Wait a minute or two.
Webserver Protection -> Certificate Management -> New Certificate
Select method: Let's Encrypt, interface: WAN and type in the subdomain you'll access guacamole from externally - e.g. guacamole.example.com Note that the lan subdomain is not included.
Wait a minute or two while the cert is issued from Let's Encrypt.
Webserver Protection -> Web Application Firewall -> Virtual Webservers -> New Virtual Webserver...
Name the webserver, select WAN interface, encrypted https, port 443 and the appropriate LE certificate that we just created.
Add a Real Webserver for root path and add the guacamole host definition, plaintext http and port 8080 and save. Mark the checkbox for the real webserver, select no firewall profile and press OK.
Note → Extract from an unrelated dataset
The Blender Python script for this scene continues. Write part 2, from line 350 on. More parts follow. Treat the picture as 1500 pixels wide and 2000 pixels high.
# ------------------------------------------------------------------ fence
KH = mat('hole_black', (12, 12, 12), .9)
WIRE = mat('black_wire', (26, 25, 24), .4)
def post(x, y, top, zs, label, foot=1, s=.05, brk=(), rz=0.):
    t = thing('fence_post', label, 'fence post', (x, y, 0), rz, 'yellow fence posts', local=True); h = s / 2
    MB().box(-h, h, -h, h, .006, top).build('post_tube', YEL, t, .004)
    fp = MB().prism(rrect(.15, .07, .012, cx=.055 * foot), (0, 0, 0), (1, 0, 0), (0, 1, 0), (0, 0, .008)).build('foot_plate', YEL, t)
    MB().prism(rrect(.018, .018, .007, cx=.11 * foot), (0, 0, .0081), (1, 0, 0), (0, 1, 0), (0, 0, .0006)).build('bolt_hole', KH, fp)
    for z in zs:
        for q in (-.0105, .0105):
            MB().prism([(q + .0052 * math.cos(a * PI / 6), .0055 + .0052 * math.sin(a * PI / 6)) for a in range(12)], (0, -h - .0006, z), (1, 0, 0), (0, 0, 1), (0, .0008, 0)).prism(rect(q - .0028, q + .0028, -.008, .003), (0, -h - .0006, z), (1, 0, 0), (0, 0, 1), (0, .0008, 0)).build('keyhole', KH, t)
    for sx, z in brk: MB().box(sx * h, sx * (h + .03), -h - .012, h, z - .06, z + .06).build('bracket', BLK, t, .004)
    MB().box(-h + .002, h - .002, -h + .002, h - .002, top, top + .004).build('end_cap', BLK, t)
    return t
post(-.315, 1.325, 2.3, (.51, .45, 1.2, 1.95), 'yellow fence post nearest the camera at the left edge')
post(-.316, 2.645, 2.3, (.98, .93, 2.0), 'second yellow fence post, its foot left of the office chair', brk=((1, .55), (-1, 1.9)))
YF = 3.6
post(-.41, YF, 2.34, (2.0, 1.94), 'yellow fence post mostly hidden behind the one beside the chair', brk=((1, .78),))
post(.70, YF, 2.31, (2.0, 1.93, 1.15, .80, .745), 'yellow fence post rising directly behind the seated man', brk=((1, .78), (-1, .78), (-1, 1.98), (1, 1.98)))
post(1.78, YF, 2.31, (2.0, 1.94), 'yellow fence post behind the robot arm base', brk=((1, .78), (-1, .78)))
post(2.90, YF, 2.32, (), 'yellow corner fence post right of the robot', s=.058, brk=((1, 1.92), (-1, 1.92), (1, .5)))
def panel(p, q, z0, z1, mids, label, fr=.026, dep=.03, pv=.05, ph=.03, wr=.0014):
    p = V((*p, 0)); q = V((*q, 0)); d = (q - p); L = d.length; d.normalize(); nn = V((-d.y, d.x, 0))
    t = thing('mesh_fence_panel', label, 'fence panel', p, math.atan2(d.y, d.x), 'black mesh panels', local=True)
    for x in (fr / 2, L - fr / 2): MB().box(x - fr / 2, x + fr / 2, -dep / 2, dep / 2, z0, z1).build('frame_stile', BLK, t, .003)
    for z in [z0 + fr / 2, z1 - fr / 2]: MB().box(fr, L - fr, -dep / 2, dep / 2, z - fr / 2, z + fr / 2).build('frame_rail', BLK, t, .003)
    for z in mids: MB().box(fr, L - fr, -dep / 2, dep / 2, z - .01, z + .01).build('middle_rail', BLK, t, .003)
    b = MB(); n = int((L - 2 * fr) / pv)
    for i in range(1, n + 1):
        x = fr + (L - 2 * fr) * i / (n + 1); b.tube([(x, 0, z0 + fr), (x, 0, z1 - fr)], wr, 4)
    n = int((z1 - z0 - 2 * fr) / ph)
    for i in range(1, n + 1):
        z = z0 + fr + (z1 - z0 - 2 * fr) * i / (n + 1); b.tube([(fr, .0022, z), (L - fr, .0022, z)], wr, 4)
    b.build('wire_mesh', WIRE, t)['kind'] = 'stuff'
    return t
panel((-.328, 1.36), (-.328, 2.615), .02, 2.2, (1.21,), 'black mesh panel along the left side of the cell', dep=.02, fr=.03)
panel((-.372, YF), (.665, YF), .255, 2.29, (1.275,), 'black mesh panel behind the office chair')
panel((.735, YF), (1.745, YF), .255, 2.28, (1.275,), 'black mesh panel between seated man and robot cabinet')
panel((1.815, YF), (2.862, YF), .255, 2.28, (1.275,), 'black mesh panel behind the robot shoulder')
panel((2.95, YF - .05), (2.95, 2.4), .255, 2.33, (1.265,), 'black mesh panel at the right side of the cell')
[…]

Toggle the status to enabled.
CentOS 7.7 updates FreeRDP to version 2.0 making the current guacamole release incompatible with the RDP plugin. This will result in a yum dependency error. A workaround is to install an old version of freerdp-devel from the 7.6 repos and hold it back. The following instructions are from the bugtracker comments: https://issues.apache.org/jira/browse/GUACAMOLE-249
Note that the yum.conf exclusion must be removed as soon as the updated guacamole can work with freerdp v2, as guacamole won't receive any security patches untill then.
hatzfF Hatz added a comment - 20/Sep/19 18:01 - edited
@ Gogo: I found this solution:
Deinstall freerdp-devel and freerdp-libs
Activate the old base-repo of 7.6 (in '/etc/yum.repos.d/CentOS-Vault.repo')
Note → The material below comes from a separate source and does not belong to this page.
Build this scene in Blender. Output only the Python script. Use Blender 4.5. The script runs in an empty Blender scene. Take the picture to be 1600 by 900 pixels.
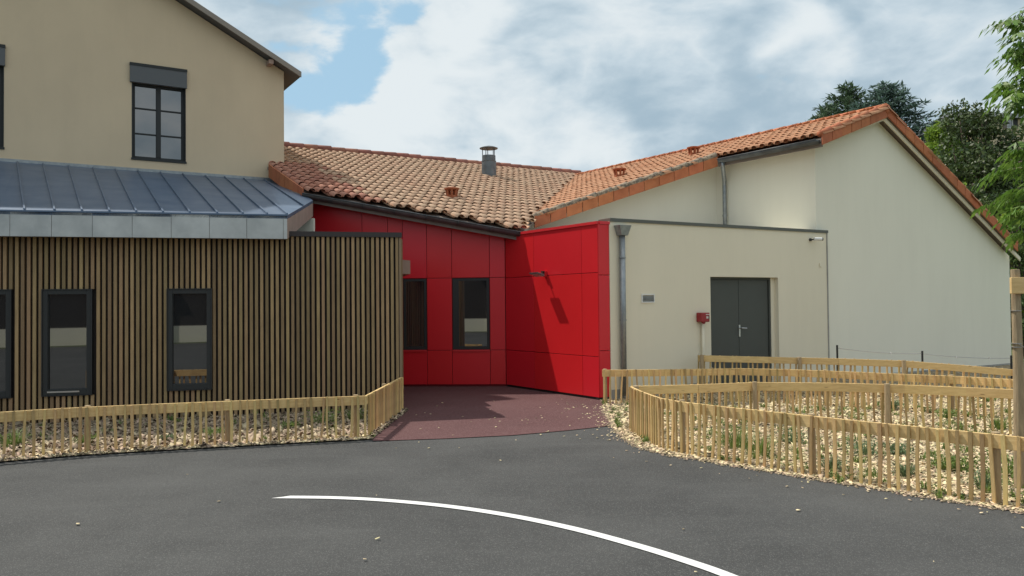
import bpy, math, random
import numpy as np
from mathutils import Vector, Matrix
random.seed(7); rng = np.random.default_rng(7)
R = math.radians
scene = bpy.context.scene
C = scene.collection

# ------------------------------------------------------------------ camera
F, EYE = 1240.0, 1.6
PITCH, ROLL = R(1.135), R(-0.55)
fw = Vector((0, math.cos(PITCH), math.sin(PITCH)))
r0 = Vector((1, 0, 0)); u0 = r0.cross(fw)
cr = r0*math.cos(ROLL) + u0*math.sin(ROLL)
cu = -r0*math.sin(ROLL) + u0*math.cos(ROLL)
cam_d = bpy.data.cameras.new('camera'); cam = bpy.data.objects.new('camera', cam_d); C.objects.link(cam)
cam.matrix_world = Matrix(((cr.x, cu.x, -fw.x, 0), (cr.y, cu.y, -fw.y, 0), (cr.z, cu.z, -fw.z, EYE), (0, 0, 0, 1)))
cam_d.sensor_width = 36; cam_d.lens = 36*F/1600; cam_d.clip_end = 5000; cam_d.clip_start = 0.05
scene.camera = cam
scene.view_settings.view_transform = 'Standard'; scene.view_settings.look = 'None'
scene.view_settings.exposure = 0.18; scene.view_settings.gamma = 1.0

# ------------------------------------------------------------------ sun and sky
SUN_AZ = Vector((-0.88, 0.475)).normalized(); SUN_EL = R(56.5)
sd = bpy.data.lights.new('sun', 'SUN'); sd.energy = 3.5; sd.angle = R(0.53); sd.color = (1.0, 0.94, 0.84)
sun = bpy.data.objects.new('sun', sd); C.objects.link(sun)
to_sun = Vector((SUN_AZ.x*math.cos(SUN_EL), SUN_AZ.y*math.cos(SUN_EL), math.sin(SUN_EL)))
sun.rotation_euler = to_sun.to_track_quat('Z', 'Y').to_euler()
sun.location = (0, 0, 60)

world = bpy.data.worlds.new('World'); scene.world = world; world.use_nodes = True
def world_sky():
    nt = world.node_tree; N = nt.nodes; L = nt.links; N.clear()
    def nd(t, **k):
        n = N.new(t)
        for a, b in k.items(): setattr(n, a, b)
        return n
    def m(op, a, b=None, clamp=False):
        n = nd('ShaderNodeMath', operation=op); n.use_clamp = clamp
        for i, q in enumerate((a, b)):
            if q is None: continue
            if isinstance(q, (int, float)): n.inputs[i].default_value = q
            else: L.new(q, n.inputs[i])
        return n.outputs[0]
    def maprange(v, a, b, c=0, d=1):
        n = nd('ShaderNodeMapRange', interpolation_type='SMOOTHSTEP'); L.new(v, n.inputs[0])
        for i, q in enumerate((a, b, c, d)): n.inputs[i+1].default_value = q
        return n.outputs[0]
    out = nd('ShaderNodeOutputWorld'); bg = nd('ShaderNodeBackground')
    sky = nd('ShaderNodeTexSky', sky_type='NISHITA'); sky.sun_disc = False
    sky.sun_elevation = SUN_EL; sky.sun_rotation = math.atan2(SUN_AZ.x, SUN_AZ.y)
    sky.altitude = 400; sky.air_density = 1.0; sky.dust_density = 1.5; sky.ozone_density = 1.5
    tc = nd('ShaderNodeTexCoord'); vec = tc.outputs['Generated']
    sep = nd('ShaderNodeSeparateXYZ'); L.new(vec, sep.inputs[0])
    den = m('ADD', m('MAXIMUM', sep.outputs[2], 0.0), 1.15)
    comb = nd('ShaderNodeCombineXYZ')
    L.new(m('DIVIDE', sep.outputs[0], den), comb.inputs[0]); L.new(m('DIVIDE', sep.outputs[1], den), comb.inputs[1])
    L.new(m('MULTIPLY', sep.outputs[2], 1.15), comb.inputs[2])
    P = comb.outputs[0]
    def noise(scale, detail, rough, off, dist=0.0):
        mp = nd('ShaderNodeMapping'); L.new(P, mp.inputs[0]); mp.inputs['Location'].default_value = off
        n = nd('ShaderNodeTexNoise'); n.inputs['Scale'].default_value = scale; n.inputs['Detail'].default_value = detail
        n.inputs['Roughness'].default_value = rough; n.inputs['Distortion'].default_value = dist
        L.new(mp.outputs[0], n.inputs['Vector']); return n.outputs['Fac']
    def blob(px, py, tight):        # soft patch of cloud centred on one direction of the sky
        d = (fw + cr*((px-800)/F) - cu*((py-450)/F)).normalized()
        vm = nd('ShaderNodeVectorMath', operation='DOT_PRODUCT'); L.new(vec, vm.inputs[0]); vm.inputs[1].default_value = d
        return maprange(vm.outputs['Value'], math.cos(R(tight)), 1.0)
    n1 = noise(4.6, 10, 0.56, (3.1, 1.7, 0.4), 0.15)
    n2 = noise(1.8, 7, 0.55, (8.3, 2.2, 5.0), 0.1)
    n3 = noise(12.0, 9, 0.55, (1.3, 7.2, 2.0), 0.15)
    n4 = noise(9.0, 6, 0.5, (4.3, 0.2, 9.0), 0.3)
    bil = m('SUBTRACT', 0.62, m('ABSOLUTE', m('MULTIPLY', m('SUBTRACT', n4, 0.5), 3.2)))   # billowing heads
    # coverage: nearly everything, with gaps of blue towards the upper left of the view
    gap = m('ADD', m('MULTIPLY', blob(480, 85, 6.5), 0.27), m('MULTIPLY', blob(600, 15, 3.5), 0.20))
    gap = m('ADD', gap, m('MULTIPLY', blob(570, 95, 2.5), 0.12))
    cov = m('SUBTRACT', m('ADD', n1, 0.20), gap)
    cov = m('ADD', cov, m('MULTIPLY', m('SUBTRACT', n3, 0.5), 0.9))
    cov = m('ADD', cov, m('MULTIPLY', bil, 0.10))
    cov = maprange(cov, 0.42, 0.58)
    # brightness: cumulus heads left of centre, slate grey base to the right
    br = m('MULTIPLY', m('SUBTRACT', n1, 0.5), 1.1)
    br = m('ADD', br, m('MULTIPLY', m('SUBTRACT', n3, 0.5), 1.15))
    br = m('ADD', br, m('MULTIPLY', m('SUBTRACT', n2, 0.5), 0.7))
    br = m('ADD', br, m('MULTIPLY', m('SUBTRACT', bil, 0.3), 0.75))
    for px, py, t, a in ((640, 60, 9, .30), (560, 150, 6, .24), (700, 40, 9, .18), (1250, 80, 4, .42), (600, 215, 8, .15), (1020, 10, 9, .20),
                         (830, 95, 2.6, .22), (920, 220, 4, .26), (1590, 150, 2.5, .25), (760, 215, 4, .15),
                         (850, 150, 6, -.05), (1450, 80, 14, -.12), (1080, 140, 9, -.16), (1200, 190, 6, -.14), (700, 120, 3, -.08), (430, 30, 4, -.2), (740, 215, 4, -.10)):
        br = m('ADD', br, m('MULTIPLY', blob(px, py, t), a))
    br = m('ADD', br, m('MULTIPLY', maprange(sep.outputs[2], 0.42, 0.85), 0.6))
    br = maprange(m('ADD', br, 0.38), 0.0, 1.0)
    ramp = nd('ShaderNodeValToRGB'); L.new(br, ramp.inputs[0]); e = ramp.color_ramp.elements
    e[0].position = 0; e[0].color = (0.33, 0.44, 0.525, 1)
    e[1].position = 1; e[1].color = (0.69, 0.745, 0.77, 1)
    x = e.new(0.5); x.color = (0.50, 0.595, 0.66, 1)
    mul = nd('ShaderNodeVectorMath', operation='SCALE'); L.new(sky.outputs[0], mul.inputs[0]); mul.inputs['Scale'].default_value = 0.60
    cl = nd('ShaderNodeVectorMath', operation='SCALE'); L.new(ramp.outputs[0], cl.inputs[0]); cl.inputs['Scale'].default_value = 10.0
    mix = nd('ShaderNodeMix', data_type='RGBA'); veil = nd('ShaderNodeMix', data_type='RGBA'); veil.inputs[0].default_value = 0.62; L.new(mul.outputs[0], veil.inputs[6]); veil.inputs[7].default_value = (4.6, 7.2, 9.0, 1)
    L.new(cov, mix.inputs[0]); L.new(veil.outputs[2], mix.inputs[6]); L.new(cl.outputs[0], mix.inputs[7])
    L.new(mix.outputs[2], bg.inputs[0]); bg.inputs[1].default_value = 0.1
    L.new(bg.outputs[0], out.inputs[0])
world_sky()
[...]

Install the 'old' freerdp (yum install freerdp-devel-1.0.2-15.el7)
Deactivate the 7.6 base-repo
Add 'exclude=freerdp*' 'to /etc/yum.conf'.
Afterwards freerdp will not be updated anymore and you can wait until a new version of guacamole including freerdp-2.0-support is ready.
In Ubuntu 18.04 and 19.04 I am experiencing frequent disconnects (anywhere from 10 second to 5 minute intervals) when using Ubuntu's built-in VINO VNC server. Removing vino and replacing it with x11vnc solves this.